Ne garip bilgisizliktir ki, ayağını bir yere dayamadan dikilemediğini pek âlâ bilen ve dayanmak için bir desteğe göz atıp duran bu kibirliler, nefse güvenmekten bahsederler ve bunu bir fazilet gibi tavsiye ederler. Hâlbuki nefse güvenmek çürük bir tahtaya dayanmaktır ve hiçbir şeye itimat etmemektir ki, böyleleri hiç kimse için güvenmeye değer olamazlar. Ve bunun içindir ki insan, ne olursa olsun, kulluktan çıkamaz. Fakat güvenip dayanılan şey ne kadar kuvvetli ve güvene layık olursa, itimadın kıymeti de onunla uyumlu olur.54

Müellifimiz Allah’a güvenmenin insan için en isabetli yol olduğunu söyler ve düşüncelerini şöyle ifade eder;

52 Yazır, Hak Dini, C. VI, s. 34 53 Yazır, a.g.e., C. III, s. 402 54 Yazır, a.g.e., C. III, s. 402

(24)

Âlemde herhangi bir şeye dayanılsa, sonucu yine dayanıksızlıktır, çünkü fânî ve ölümlüdür.
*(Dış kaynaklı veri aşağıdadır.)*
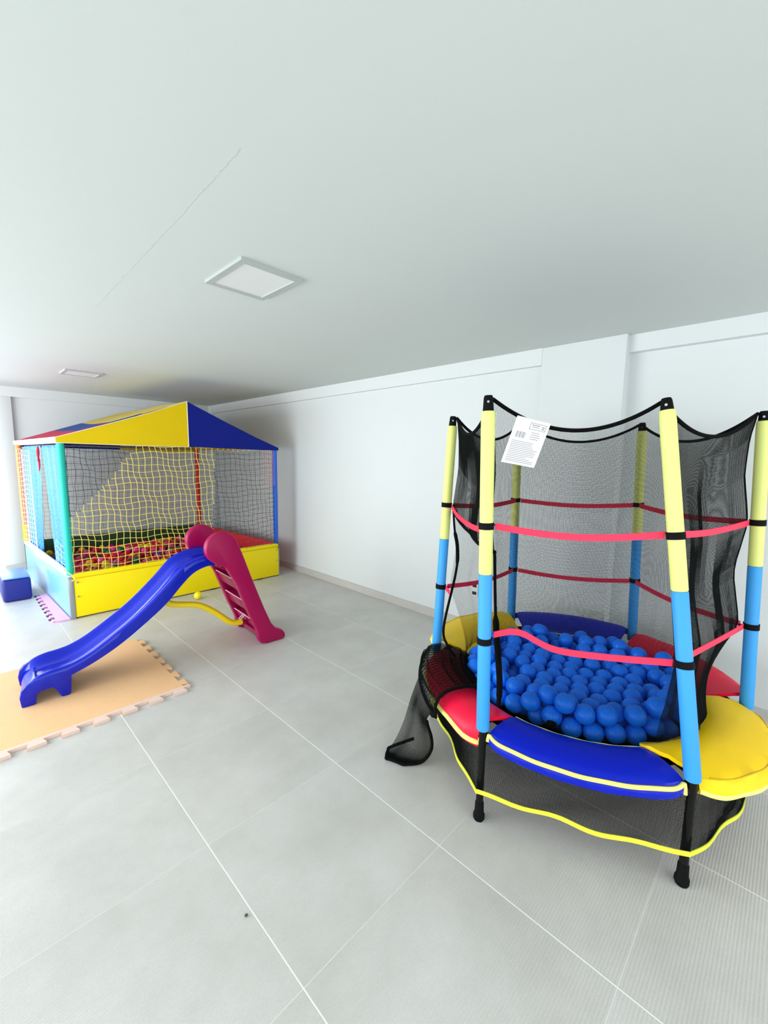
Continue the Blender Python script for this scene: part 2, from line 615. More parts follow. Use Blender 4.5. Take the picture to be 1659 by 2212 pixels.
# roof frame and canvas
RZ, RA = 2.0, 1.07
for b in (0.02, PD - 0.02):
    mesh('roof_bar', *tubeg([pp(0.0, b, 1.565), pp(PW, b, 1.552)], 0.012, 8), M_steel, parent=pit, smooth=True)
for a in (0.02, PW - 0.02):
    mesh('roof_bar', *tubeg([pp(a, 0, 1.56), pp(a, PD, 1.56)], 0.012, 8), M_steel, parent=pit, smooth=True)


def gable(poly, b0, b1, m, name='roof_panel'):
    return mesh(name, *prism(poly, lambda a, z, s: pp(a, b1 if s else b0, z)), m, parent=pit)


gable([(-0.015, 1.553), (-0.012, 1.597), (0.33, 1.716), (0.72, 1.857), (RA, RZ), (RA, 1.549), (0.5, 1.547)], -0.014, -0.008, M_ycan)['label'] = 'yellow half of the front gable'
gable([(RA, 1.549), (RA, RZ), (1.45, 1.832), (1.8, 1.685), (PW + 0.012, 1.566), (PW + 0.014, 1.535), (1.6, 1.538)], -0.014, -0.008, M_navy)['label'] = 'navy blue half of the front gable'
gable([(0.0, 1.535), (0.0, 1.597), (RA, RZ), (RA, 1.525)], PD + 0.002, PD + 0.008, M_navy)
gable([(RA, 1.525), (RA, RZ), (PW, 1.566), (PW, 1.51)], PD + 0.002, PD + 0.008, M_ycan)
mesh('seam', *tubeg([pp(RA, -0.016, 1.549), pp(RA, -0.016, RZ)], 0.003, 6), M_white, parent=pit)
mesh('piping', *tubeg([pp(-0.014, -0.016, 1.597), pp(0.33, -0.016, 1.716), pp(0.72, -0.016, 1.857), pp(RA, -0.016, RZ)], 0.0026, 6), M_white, parent=pit)
mesh('piping', *tubeg([pp(-0.014, -0.016, 1.552), pp(0.5, -0.016, 1.546), pp(RA, -0.016, 1.548)], 0.0026, 6), M_white, parent=pit)


def slope(s0, s1, a0, a1, z0, z1, m, sag=0.05):
    n, k = 7, 25
    P = np.zeros((n, k, 3))
    for i, s in enumerate(np.linspace(s0, s1, n)):
        for j, b in enumerate(np.linspace(-0.008, PD + 0.002, k)):
            t = j / (k - 1)
            dz = -sag * 4 * t * (1 - t) * math.sin(PI * min(1, s)) * 0.9 + 0.006 * math.sin(9 * t + 5 * s) * math.sin(PI * t)
            P[i, j] = pp(a0 + (a1 - a0) * s, b, z0 + (z1 - z0) * s + dz)
    return mesh('roof_panel', *sheetg(P, 0.004), m, parent=pit, smooth=True)


slope(0, 0.36, -0.012, RA, 1.597, RZ, M_rcan)['label'] = 'red roof strip'
slope(0.36, 0.62, -0.012, RA, 1.597, RZ, M_bcan)['label'] = 'blue roof strip'
slope(0.62, 1.0, -0.012, RA, 1.597, RZ, M_pycan)['label'] = 'yellow roof strip coloured pale as if back-lit'
slope(0, 0.36, PW + 0.002, RA, 1.545, RZ - 0.025, M_ycan)
slope(0.36, 0.62, PW + 0.002, RA, 1.545, RZ - 0.025, M_rcan)
slope(0.62, 1.0, PW + 0.002, RA, 1.545, RZ - 0.025, M_navy)
vp = np.zeros((2, 30, 3))
for i, z in enumerate((1.60, 1.556)):
    for j, b in enumerate(np.linspace(-0.012, PD, 30)):
        vp[i, j] = pp(-0.016 - 0.003 * math.sin(j * 0.9), b, z + (0.004 * math.sin(j * 0.7) if i else 0))
mesh('valance', *sheetg(vp, 0.004), M_white, parent=pit, smooth=True)['label'] = 'white valance of the side'


# nets
def net_front():
    Y, D, R = [], [], []
    na, nz = 37, 21
    A = np.linspace(0.05, PW - 0.05, na)
    Z = np.linspace(0.42, 1.545, nz)

    def point(a, z):
        t = (a - 0.05) / (PW - 0.1)
        s = (z - 0.42) / 1.125
        sag = -0.035 * math.sin(PI * t) * (1 - abs(2 * s - 1)) - 0.022 * abs(math.sin(3 * PI * t)) * (1 - s)
        wob = 0.008 * math.sin(17 * a + 9 * z) + 0.006 * math.sin(31 * z - 7 * a)
        lean = 0.10 * (s - 0.2) * math.sin(PI * t) * -1
        return np.array(pp(a + wob * 0.8 + lean, -0.002 - 0.02 * math.sin(PI * t) * math.sin(PI * s), z + sag + wob))

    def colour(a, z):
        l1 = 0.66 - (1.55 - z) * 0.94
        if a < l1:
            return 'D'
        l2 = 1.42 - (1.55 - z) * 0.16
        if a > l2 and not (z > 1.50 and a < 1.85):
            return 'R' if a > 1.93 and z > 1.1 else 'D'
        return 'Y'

    def split(line, cols):
        out = {'Y': Y, 'D': D, 'R': R}
        i = 0
        while i < len(line) - 1:
            j = i
            while j < len(line) - 1 and cols[j] == cols[i]:
                j += 1
            out[cols[i]].append(np.array(line[i:j + 1]))
            i = max(j, i + 1)
    for a in A:
        zz = np.linspace(0.40, 1.545, 46)
        split([point(a, z) for z in zz], [colour(a, z) for z in zz])
    for z in Z:
        aa = np.linspace(0.03, PW - 0.03, 110)
        split([point(a, z) for a in aa], [colour(a, z) for a in aa])
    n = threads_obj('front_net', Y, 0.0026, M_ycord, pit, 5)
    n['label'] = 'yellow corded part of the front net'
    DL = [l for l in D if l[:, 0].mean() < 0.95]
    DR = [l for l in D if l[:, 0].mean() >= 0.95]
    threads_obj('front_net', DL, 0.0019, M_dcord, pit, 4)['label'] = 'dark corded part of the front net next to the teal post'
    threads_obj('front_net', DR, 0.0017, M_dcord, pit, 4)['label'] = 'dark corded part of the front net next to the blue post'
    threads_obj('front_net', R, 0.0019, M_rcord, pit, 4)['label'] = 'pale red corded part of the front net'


net_front()


def net_flat(name, f, U, Vv, m, r):
    L = []
    for u in U:
        L.append(np.array([f(u, v) for v in np.linspace(Vv[0], Vv[-1], 22)]))
    for v in Vv:
        L.append(np.array([f(u, v) for u in np.linspace(U[0], U[-1], 40)]))
    return threads_obj(name, L, r, m, pit, 3)


net_flat('back_net', lambda a, z: np.array(pp(a + 0.006 * math.sin(20 * z), PD - 0.01, z + 0.01 * math.sin(9 * a))), np.linspace(0.05, PW - 0.05, 40), np.linspace(0.42, 1.53, 22), M_dcord, 0.0012)
net_flat('side_net', lambda b, z: np.array(pp(PW - 0.006, b + 0.006 * math.sin(22 * z), z + 0.01 * math.sin(8 * b))), np.linspace(0.06, PD - 0.06, 40), np.linspace(0.42, 1.53, 22), M_dcord, 0.0012)
net_flat('side_net', lambda b, z: np.array(pp(0.006 + 0.01 * math.sin(14 * b), b, z - 0.03 * abs(math.sin(3.2 * b)) - 0.02 * (b / PD))), np.linspace(1.35, PD - 0.05, 12), np.linspace(0.42, 1.53, 22), M_wcord, 0.0022)
net_flat('side_net', lambda b, z: np.array(pp(0.006 + 0.01 * math.sin(14 * b), b, z - 0.045 * abs(math.sin(9.5 * b)))), np.linspace(0.06, 0.40, 5), np.linspace(0.40, 0.68, 6), M_wcord, 0.0018)


def curtain_material():
    m = bpy.data.materials.new('blue_mesh_curtain')
    m.use_nodes = True
    nt = m.node_tree
    b = nt.nodes['Principled BSDF']
    geo = nt.nodes.new('ShaderNodeNewGeometry')
    vo = nt.nodes.new('ShaderNodeTexVoronoi')
    vo.feature = 'DISTANCE_TO_EDGE'
    vo.inputs['Scale'].default_value = 55
    nt.links.new(geo.outputs['Position'], vo.inputs['Vector'])
    ramp = nt.nodes.new('ShaderNodeValToRGB')
    ramp.color_ramp.elements[0].position = 0.16
    ramp.color_ramp.elements[1].position = 0.30
    ramp.color_ramp.elements[0].color = (1, 1, 1, 1)
    ramp.color_ramp.elements[1].color = (0.25, 0.25, 0.25, 1)
    nt.links.new(vo.outputs['Distance'], ramp.inputs[0])
    nt.links.new(ramp.outputs[0], b.inputs['Alpha'])
    b.inputs['Base Color'].default_value = lin((54, 142, 226)) + (1,)
    b.inputs['Roughness'].default_value = 0.6
    return m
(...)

Ölmeyecek diri, ancak Allah Teâlâ'dır. Ve bundan dolayı itimadın fazileti, ancak Allah'a itimattadır. Ve ancak Allah'a itimat edenlerdir ki "Kopmayan, sağlam bir kulpa yapışmıştır".55 ve bunlar

kendilerini Hakk'a teslim eden ve Hak uğrunda hiçbir fedakârlıktan çekinmeyen sadıklar, samimi kimselerdir. Allah'ı bilmeyen ve Rabbini kendinde görmek isteyen güvensizler de bunu anlayamazlar. 56

Yazır’a göre, insan güvenmeli ve güvenilir olmalıdır. Bu, hem ihtiyaç, hem bir vazifedir. Güvenin olmadığı yerde şüphe ve tereddütlerin boy göstereceğini ve bunun da müthiş bir kalp hastalığı ve büyük bir felaket olduğunu ifade eder.57

Elmalılı imanın insana doğumu ile birlikte verilen bir yetenekle, elde edilen bir kazanım olduğunu söyler. İman edemeyen insanların da fıtrat vergisi olan iman yeteneklerini kaybetmiş olduklarından dolayı Hakk'a iman edemediklerini ve bu yüzden kendilerine yazık etmiş olduklarını ifade eder.58 Elmalılı Hamdi Yazır, imanın vücudî, küfrün ise ademî olduğunu, imanın özünde zaten küfre göre bir ziyadelik ve fazlalık bulunduğunu ifade ile bir kâfirin imana kavuştuğu zaman önceki durumuna göre, düşüncesinde, bilgisinde ve kalbinde bir fazlalık elde etmiş olduğunu söyler. Yani imanı bir kazanım olarak değerlendirir. İmanı kaybedilip inkâra düşmeyi ise insan için zarar olarak görür.59

İmanın kendi içinde bir güç taşıdığını söyleyen Yazır, inananların değişik durum ve dönemlerde imanın bu gücünden faydalandıklarını belirtir. Böyle sağlam bir imanın elde edilmesi halinde insanın hüzün ve sıkıntılara karşı önemli bir kuvvet kazanacağını ifade eder. 60

Müellifimiz, bir gerçeğin kabulü anlamına gelen imanın bütünlük ifade ettiğini belirtir. Yazır, imanda nicelik açısından bir artma olabileceğini ancak asıl murat edilen şeyin nitelik açısından bir gelişme olduğunu söyler. Bu bakımdan inananlar birbirlerinden ayrılırlar. Müellifimiz, peygamberler ile sıddıklar ve diğer insanların imanları arasında derece farkı bulunduğunu belirterek imanın içinde bir farklılaşmanın mümkün olduğunu ifade eder.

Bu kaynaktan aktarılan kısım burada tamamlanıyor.